CentOS and Oracle Release Their RHEL 6.2 Clones!
Well, that was quick! No sooner than 6.1 is out, now 6.2 is out! Dewd!
CentOS and Oracle release their Red Hat 6.2 clones
“The CentOS project must have overclocked its coffeemakers to the max, as the team released CentOS 6.2 only a week after it let go with CentOS 6.1. As noted by The H, the surprise appearance of CentOS 6.2 coincided with Oracle’s release of its own RHEL clone Oracle Linux 6.2 (see farther below).
CentOS 6.1 was almost seven months in the making, but followed its Red Hat Linux Enterprise (RHEL) 6.1 master at a faster clip than did CentOS 6.0 in its imitation of RHEL 6.0. The CentOS 6.2 release bests that pace by a long shot, trailing RHEL 6.2 by only two weeks.
The community-driven, freely available CentOS 6.2 offers almost all the non-proprietary portions of RHEL 6.2, and is said to be 100 percent binary compatible. The distribution is available for i386 and x86_64 architectures.
Oracle Linux 6.2
Oracle Linux is a RHEL clone of a different stripe, as adds a RHEL-based Unbreakable Enterprise Kernel. In Oracle Linux 6.2, the Unbreakable Enterprise Kernel appears to be the main addition to the RHEL 6.2 foundation. The kernel, which is optimized for performance on Oracle software, was claimed by Oracle last year to be more than 75 percent faster than a RHEL kernel in OLTP performance, and 200 percent faster than Infiniband messaging.The kernel was also said to provide optimizations for large NUMA (Non-Uniform Memory Access) servers, plus improved power management and energy efficiency.
Both the CentOS and Oracle Linux releases are based on a RHEL 6.2 upgrade that introduced some fairly significant performance and scalability enhancements, especially on multicore platforms.
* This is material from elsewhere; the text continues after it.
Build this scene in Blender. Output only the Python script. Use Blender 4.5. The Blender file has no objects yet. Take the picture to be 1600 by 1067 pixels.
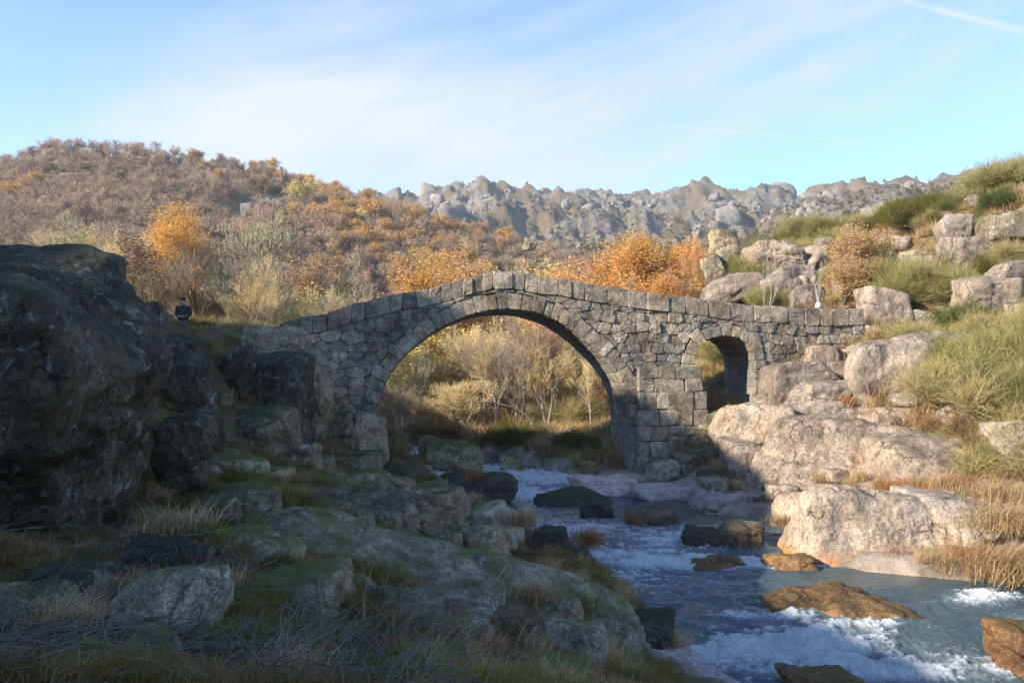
import bpy, math, random
import numpy as np
from mathutils import Vector, Matrix

R = random.Random(11)
scene = bpy.context.scene
COL = scene.collection

# ------------------------------------------------------------------ camera, sky, sun
F, CAMZ = 1244.0, 4.4
PITCH = math.atan((590 - 533.5) / F)
cd = bpy.data.cameras.new('camera')
cd.sensor_width = 36; cd.lens = 36 * F / 1600
cd.clip_end = 3000; cd.clip_start = 0.1
cam = bpy.data.objects.new('camera', cd); COL.objects.link(cam)
cam.location = (0, 0, CAMZ); cam.rotation_euler = (math.pi / 2 + PITCH, 0, 0)
scene.camera = cam
scene.view_settings.view_transform = 'Standard'
scene.view_settings.look = 'None'
scene.view_settings.gamma = 1
scene.view_settings.use_curve_mapping = False
scene.view_settings.exposure = 1.68

SUN_EL, SUN_BACK = math.radians(24), math.radians(26)
S = np.array([-math.cos(SUN_BACK) * math.cos(SUN_EL), -math.sin(SUN_BACK) * math.cos(SUN_EL), math.sin(SUN_EL)])
sl = bpy.data.lights.new('sun', 'SUN'); sl.energy = 4.3; sl.angle = math.radians(0.5); sl.color = (1.0, 0.89, 0.72)
so = bpy.data.objects.new('sun', sl); COL.objects.link(so)
so.rotation_euler = Vector(-S).to_track_quat('-Z', 'Y').to_euler()


def kdir(px, py):
    """direction through a point of the picture, scaled so that y = 1"""
    cx, cy = (px - 800) / F, (533.5 - py) / F
    c, s = math.cos(PITCH), math.sin(PITCH)
    d = np.array([cx, c - cy * s, s + cy * c])
    return d / d[1]


def P(px, py, Y):
    d = kdir(px, py) * Y
    return np.array([d[0], d[1], CAMZ + d[2]])


world = bpy.data.worlds.new('World'); scene.world = world; world.use_nodes = True
wn, wl = world.node_tree.nodes, world.node_tree.links
wn.clear()


def W(t, **kw):
    n = wn.new(t)
    for k, v in kw.items():
        setattr(n, k, v)
    return n


def wmath(op, a, b=None, clamp=False):
    n = W('ShaderNodeMath', operation=op, use_clamp=clamp)
    for i, v in enumerate((a, b)):
        if v is None: continue
        if isinstance(v, (int, float)): n.inputs[i].default_value = v
        else: wl.new(v, n.inputs[i])
    return n.outputs[0]


sky = W('ShaderNodeTexSky', sky_type='NISHITA', sun_disc=False)
sky.sun_elevation = SUN_EL
sky.sun_rotation = math.atan2(S[0], S[1])
sky.altitude = 900; sky.air_density = 1.0; sky.dust_density = 0.15; sky.ozone_density = 1.6
tc = W('ShaderNodeTexCoord')
gen = tc.outputs['Generated']


def wdot(v):
    n = W('ShaderNodeVectorMath', operation='DOT_PRODUCT'); wl.new(gen, n.inputs[0]); n.inputs[1].default_value = tuple(v)
    return n.outputs['Value']


def unit(v):
    v = np.array(v, float); return v / np.linalg.norm(v)


def dirpx(px, py): return unit(kdir(px, py))


def band(p, q, width, off=None):
    """soft band along the great circle through two directions"""
    n = unit(np.cross(dirpx(*p), dirpx(*q)))
    d = wdot(n)
    if off is not None: d = wmath('ADD', d, off)
    g = wmath('DIVIDE', d, width); g = wmath('MULTIPLY', g, g); g = wmath('MULTIPLY', g, -1.0)
    return wmath('POWER', 2.718, g)


def spot(p, c0, c1):
    d = wdot(dirpx(*p)); n = W('ShaderNodeMapRange', interpolation_type='SMOOTHSTEP'); wl.new(d, n.inputs[0])
    n.inputs[1].default_value = c0; n.inputs[2].default_value = c1
    return n.outputs[0]


def wnoise(scale, detail, rough, stretch_axis=None, dist=0.0):
    n = W('ShaderNodeTexNoise'); n.inputs['Scale'].default_value = scale; n.inputs['Detail'].default_value = detail
    n.inputs['Roughness'].default_value = rough; n.inputs['Distortion'].default_value = dist
    m = W('ShaderNodeMapping', vector_type='TEXTURE'); wl.new(gen, m.inputs[0])
    if stretch_axis:
        a, s3 = stretch_axis
        m.inputs['Rotation'].default_value = a; m.inputs['Scale'].default_value = s3
    wl.new(m.outputs[0], n.inputs['Vector'])
    return n.outputs['Fac']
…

Improvements were said to have been applied to resource management, high availability, storage and file system, and identity management components.
As an indication of its improved scalability on multicore systems, the release scored an all-time-high 22,000 users on the SAP SD benchmark, according to Red Hat.
In addition, RHEL 6.2’s new Transmit Packet Steering (XPS) technology, which lets administrators pre-assign a CPU to handle network transmission requests, can improve network throughput by up to 30 percent, says Red Hat. The new release also offers file system enhancements that reduce read-write times and boost overall system utilization, claims the company.”